Dabei war bereits damals klar, dass Neinhaus nicht der "Retter Heidelbergs" war, als der er sich nach dem Krieg inszeniert hatte. Neinhaus war wohl eher ein Opportunist, der stets schnell die Zeichen der Zeit erkannte – und sich gnadenlos anpasste. So dauerte es nach Hitlers Machtübernahme 1933 vier Monate, bis der Heidelberger OB öffentlichkeitswirksam seinen Eintritt in die NSDAP verkündete. Ohne dass es jemand ausdrücklich von ihm verlangt hatte, ließ er bereits vor der Bücherverbrennung vom Mai 1933 die Stadtbücherei von unerwünschter Literatur säubern. Noch vor dem Boykott jüdischer Geschäfte verfügte er, dass die Stadt ihre Aufträge nur noch an Christen vergab. Und wenige Tage vor dem Einmarsch der Amerikaner in die Stadt ließ er zahlreiche Akten verbrennen.
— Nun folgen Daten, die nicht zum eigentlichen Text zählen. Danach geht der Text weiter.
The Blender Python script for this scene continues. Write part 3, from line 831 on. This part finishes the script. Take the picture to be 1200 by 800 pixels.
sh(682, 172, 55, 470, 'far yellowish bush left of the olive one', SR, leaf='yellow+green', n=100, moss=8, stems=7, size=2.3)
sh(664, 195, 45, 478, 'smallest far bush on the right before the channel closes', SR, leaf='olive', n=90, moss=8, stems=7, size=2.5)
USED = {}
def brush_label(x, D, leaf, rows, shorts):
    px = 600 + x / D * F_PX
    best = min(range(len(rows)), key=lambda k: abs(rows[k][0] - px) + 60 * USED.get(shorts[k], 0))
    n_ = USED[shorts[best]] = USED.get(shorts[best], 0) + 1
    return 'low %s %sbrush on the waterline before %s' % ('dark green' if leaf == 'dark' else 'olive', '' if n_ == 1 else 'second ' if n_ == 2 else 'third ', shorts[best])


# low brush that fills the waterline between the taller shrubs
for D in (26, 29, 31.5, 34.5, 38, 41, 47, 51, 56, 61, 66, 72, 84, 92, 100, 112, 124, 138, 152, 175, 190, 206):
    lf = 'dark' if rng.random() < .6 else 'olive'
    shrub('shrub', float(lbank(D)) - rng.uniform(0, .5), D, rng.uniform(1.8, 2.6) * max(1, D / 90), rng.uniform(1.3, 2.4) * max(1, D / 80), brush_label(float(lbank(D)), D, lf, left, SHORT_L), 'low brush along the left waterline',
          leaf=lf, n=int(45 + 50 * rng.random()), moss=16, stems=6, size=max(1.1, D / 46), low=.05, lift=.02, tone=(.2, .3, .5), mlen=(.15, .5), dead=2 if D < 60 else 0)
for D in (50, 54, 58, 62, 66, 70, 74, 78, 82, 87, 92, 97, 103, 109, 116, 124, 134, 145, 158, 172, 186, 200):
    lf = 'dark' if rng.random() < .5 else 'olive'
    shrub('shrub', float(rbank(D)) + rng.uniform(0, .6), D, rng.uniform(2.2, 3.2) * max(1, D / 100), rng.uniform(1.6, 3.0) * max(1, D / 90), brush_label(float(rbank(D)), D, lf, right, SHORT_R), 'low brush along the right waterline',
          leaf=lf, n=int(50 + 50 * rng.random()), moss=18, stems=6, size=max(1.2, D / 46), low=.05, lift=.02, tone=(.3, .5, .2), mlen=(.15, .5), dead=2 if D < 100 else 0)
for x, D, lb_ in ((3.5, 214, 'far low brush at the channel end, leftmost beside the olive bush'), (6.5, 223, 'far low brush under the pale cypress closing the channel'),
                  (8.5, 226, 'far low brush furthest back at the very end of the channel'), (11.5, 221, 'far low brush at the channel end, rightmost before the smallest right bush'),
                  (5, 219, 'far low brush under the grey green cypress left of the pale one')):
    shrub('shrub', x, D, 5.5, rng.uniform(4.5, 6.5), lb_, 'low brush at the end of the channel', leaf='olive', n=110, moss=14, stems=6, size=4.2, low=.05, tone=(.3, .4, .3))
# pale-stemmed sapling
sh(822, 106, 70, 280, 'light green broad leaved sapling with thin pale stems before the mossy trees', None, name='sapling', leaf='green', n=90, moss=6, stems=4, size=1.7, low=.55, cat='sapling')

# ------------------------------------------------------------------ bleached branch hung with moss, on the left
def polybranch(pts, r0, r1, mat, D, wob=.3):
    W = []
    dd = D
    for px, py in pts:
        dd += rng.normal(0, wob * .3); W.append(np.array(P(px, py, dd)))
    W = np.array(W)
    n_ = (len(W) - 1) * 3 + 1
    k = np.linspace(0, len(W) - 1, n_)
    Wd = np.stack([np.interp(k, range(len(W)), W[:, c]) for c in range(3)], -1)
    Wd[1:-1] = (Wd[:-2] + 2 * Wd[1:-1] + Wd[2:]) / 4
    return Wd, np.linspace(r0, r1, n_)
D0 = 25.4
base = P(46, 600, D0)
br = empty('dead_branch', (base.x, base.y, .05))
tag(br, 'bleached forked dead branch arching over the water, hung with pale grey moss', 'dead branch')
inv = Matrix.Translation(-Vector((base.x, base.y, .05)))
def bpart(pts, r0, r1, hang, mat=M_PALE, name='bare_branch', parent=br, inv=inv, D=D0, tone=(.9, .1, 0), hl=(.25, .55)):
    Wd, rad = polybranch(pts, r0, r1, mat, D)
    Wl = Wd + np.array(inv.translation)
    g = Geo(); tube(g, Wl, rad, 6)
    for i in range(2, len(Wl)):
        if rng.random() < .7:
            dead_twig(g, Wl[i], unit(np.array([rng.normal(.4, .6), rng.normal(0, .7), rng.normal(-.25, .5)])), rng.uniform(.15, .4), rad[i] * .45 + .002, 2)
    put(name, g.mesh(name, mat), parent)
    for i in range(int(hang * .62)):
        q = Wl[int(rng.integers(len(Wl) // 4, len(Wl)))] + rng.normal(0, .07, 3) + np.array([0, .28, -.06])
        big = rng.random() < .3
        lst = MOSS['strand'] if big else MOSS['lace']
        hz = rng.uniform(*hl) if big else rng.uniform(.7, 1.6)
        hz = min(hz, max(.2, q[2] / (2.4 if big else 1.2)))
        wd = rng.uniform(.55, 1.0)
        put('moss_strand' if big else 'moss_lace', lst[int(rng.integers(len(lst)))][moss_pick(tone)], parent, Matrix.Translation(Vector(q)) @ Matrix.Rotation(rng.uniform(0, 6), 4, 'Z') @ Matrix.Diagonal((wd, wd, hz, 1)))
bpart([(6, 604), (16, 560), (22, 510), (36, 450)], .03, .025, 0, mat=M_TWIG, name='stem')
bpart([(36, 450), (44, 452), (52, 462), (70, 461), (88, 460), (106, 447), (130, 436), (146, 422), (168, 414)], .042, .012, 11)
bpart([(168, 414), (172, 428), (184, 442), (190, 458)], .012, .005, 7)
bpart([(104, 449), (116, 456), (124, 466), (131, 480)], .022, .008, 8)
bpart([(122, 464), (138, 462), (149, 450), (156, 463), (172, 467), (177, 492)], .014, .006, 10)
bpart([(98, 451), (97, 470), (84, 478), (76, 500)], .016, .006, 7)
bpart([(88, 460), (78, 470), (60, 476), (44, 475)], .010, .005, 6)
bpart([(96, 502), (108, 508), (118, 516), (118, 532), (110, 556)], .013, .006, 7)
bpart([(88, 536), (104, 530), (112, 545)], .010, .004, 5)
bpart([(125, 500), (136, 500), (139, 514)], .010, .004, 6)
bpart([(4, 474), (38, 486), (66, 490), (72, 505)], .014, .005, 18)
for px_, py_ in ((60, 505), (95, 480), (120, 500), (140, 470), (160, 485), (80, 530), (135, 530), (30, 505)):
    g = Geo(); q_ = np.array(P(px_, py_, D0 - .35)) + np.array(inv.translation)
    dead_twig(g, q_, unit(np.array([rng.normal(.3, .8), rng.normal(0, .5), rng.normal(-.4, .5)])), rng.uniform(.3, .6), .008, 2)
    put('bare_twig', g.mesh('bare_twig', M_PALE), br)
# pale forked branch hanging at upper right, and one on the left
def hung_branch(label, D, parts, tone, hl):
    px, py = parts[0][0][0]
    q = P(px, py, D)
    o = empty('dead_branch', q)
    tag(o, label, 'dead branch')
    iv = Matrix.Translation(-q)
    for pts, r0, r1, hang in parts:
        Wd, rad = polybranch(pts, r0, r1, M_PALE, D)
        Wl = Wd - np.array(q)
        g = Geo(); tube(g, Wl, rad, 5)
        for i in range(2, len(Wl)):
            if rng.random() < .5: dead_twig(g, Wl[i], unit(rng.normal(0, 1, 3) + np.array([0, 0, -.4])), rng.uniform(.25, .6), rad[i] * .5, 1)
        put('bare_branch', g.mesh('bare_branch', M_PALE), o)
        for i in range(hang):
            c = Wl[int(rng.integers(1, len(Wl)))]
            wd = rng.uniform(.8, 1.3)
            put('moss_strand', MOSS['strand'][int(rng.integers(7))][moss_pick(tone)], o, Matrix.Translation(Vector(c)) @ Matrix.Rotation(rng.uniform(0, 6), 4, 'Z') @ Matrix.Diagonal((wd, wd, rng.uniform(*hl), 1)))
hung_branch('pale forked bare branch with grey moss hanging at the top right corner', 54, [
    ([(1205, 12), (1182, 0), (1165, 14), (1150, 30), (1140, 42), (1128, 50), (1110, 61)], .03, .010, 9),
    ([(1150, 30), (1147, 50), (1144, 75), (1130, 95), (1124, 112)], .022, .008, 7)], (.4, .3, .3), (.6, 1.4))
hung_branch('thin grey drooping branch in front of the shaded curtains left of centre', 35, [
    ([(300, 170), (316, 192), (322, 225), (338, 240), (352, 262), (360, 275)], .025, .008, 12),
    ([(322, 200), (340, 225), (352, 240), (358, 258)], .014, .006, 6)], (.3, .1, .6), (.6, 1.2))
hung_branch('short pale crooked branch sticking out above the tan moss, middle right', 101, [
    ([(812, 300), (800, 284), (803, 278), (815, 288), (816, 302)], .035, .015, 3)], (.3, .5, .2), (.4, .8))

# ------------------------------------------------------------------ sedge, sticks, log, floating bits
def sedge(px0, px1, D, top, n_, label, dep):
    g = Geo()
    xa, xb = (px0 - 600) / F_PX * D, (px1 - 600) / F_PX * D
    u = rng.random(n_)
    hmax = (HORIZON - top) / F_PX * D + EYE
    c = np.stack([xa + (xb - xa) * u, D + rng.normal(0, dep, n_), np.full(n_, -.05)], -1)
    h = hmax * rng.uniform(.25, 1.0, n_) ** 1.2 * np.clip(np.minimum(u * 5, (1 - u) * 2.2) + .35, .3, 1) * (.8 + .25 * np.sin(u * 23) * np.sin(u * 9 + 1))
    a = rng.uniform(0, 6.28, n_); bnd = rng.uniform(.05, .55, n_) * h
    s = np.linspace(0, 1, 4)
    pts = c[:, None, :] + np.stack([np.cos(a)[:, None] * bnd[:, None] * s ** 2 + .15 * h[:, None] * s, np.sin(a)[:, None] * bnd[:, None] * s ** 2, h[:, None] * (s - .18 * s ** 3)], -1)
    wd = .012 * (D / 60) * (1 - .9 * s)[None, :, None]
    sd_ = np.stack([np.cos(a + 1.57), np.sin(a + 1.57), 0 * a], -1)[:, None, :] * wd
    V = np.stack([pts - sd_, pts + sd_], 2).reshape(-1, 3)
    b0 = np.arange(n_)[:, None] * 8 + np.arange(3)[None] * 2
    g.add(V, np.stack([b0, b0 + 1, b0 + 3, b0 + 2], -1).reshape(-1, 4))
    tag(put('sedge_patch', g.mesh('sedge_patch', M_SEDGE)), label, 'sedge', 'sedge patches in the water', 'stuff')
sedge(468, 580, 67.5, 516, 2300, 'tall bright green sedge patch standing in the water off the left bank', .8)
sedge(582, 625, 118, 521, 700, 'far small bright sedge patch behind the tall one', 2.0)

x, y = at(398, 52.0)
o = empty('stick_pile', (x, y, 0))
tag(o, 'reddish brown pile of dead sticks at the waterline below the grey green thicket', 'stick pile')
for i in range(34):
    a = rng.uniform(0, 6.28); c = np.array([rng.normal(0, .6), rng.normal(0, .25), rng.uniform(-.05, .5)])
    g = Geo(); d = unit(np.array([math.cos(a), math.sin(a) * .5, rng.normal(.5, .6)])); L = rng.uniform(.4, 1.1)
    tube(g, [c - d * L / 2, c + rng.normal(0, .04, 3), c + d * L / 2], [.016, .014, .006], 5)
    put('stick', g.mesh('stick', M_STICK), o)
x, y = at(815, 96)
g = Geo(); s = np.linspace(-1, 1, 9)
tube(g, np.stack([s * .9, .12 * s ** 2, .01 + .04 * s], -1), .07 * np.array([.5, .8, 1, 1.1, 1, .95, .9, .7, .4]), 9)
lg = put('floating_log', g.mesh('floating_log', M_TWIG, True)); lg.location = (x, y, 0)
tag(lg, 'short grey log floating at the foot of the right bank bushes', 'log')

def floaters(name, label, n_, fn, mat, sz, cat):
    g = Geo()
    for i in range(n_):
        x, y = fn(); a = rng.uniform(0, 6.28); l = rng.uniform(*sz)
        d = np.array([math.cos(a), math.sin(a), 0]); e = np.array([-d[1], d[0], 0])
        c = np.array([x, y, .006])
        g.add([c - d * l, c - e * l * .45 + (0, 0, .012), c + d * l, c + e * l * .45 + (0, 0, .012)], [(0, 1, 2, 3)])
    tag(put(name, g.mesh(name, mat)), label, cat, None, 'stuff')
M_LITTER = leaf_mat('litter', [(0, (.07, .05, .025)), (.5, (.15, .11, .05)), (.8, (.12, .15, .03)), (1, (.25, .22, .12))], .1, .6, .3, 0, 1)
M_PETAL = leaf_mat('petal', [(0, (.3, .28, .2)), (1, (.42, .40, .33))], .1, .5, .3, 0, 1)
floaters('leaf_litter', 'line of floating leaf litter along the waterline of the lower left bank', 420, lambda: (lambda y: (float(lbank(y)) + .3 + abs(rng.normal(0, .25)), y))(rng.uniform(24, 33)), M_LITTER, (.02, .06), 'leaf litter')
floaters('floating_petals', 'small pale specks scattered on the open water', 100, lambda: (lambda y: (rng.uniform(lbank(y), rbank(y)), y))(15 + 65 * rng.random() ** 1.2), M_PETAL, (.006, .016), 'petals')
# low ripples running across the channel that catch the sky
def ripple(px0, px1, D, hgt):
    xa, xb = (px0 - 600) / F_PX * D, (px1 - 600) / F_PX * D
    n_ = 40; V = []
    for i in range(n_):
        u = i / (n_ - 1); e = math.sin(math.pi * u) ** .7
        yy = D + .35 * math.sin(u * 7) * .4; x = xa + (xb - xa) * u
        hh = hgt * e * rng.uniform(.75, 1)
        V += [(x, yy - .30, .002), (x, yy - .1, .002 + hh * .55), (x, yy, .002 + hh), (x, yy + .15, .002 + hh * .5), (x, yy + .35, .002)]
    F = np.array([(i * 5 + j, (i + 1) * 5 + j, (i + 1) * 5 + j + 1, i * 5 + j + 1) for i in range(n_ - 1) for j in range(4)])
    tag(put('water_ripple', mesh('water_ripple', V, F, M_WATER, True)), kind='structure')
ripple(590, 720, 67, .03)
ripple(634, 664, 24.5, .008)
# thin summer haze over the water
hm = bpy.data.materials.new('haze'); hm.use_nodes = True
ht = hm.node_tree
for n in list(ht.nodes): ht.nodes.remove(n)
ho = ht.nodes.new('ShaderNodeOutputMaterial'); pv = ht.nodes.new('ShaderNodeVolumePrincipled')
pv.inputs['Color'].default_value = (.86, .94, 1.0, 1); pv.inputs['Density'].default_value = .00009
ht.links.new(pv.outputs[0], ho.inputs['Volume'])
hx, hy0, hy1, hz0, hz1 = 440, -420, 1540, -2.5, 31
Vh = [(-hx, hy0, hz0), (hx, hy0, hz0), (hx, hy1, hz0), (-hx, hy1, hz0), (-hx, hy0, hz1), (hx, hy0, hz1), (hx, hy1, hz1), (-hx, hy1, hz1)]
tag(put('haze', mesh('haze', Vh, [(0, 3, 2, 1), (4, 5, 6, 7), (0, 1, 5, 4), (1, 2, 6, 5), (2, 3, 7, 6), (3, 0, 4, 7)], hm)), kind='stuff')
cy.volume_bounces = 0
Für den ehemaligen Lehrer und Historiker Reinhard Riese, der ein Buch über Neinhaus verfasst hat, eindeutig eine "Vernichtung von Beweismitteln". Im Interview mit der RNZ 2017 charakterisierte Riese Neinhaus als "Mann, der sich selbst und das Wohl der Stadt an die erste Stelle gesetzt hat – und dafür bereit war, sich dem jeweiligen politischen System anzupassen".

Während diese Eigenschaft ihm 1952 die Rückkehr an die Stadtspitze und den Einzug in den Landtag brachten, schaut man heute deutlich skeptischer auf Neinhaus – und ist sich offensichtlich auch bewusst, dass er unpassend wirkt in der Reihe der Ehrengrab-Inhaber: "Wir haben aktuell mit dem Ehrengrab von Maria Hübner ein klares Zeichen gegen Ausgrenzung gesetzt", betont Würzner. Bei Neinhaus blieben hingegen viele Fragen offen. "Ich bin dafür, dass wir diese fundiert klären und dazu eine wissenschaftliche Bewertung in Auftrag geben."
Wenn dann ein Gutachten zu dem umstrittenen ehemaligen OB vorliegt, könnte sich auch der Gemeinderat erneut mit dieser Angelegenheit befassen, wie ein Stadtsprecher auf RNZ-Anfrage erläutert: "Der Gemeinderat kann einen Ehrengrab-Status auch wieder entziehen."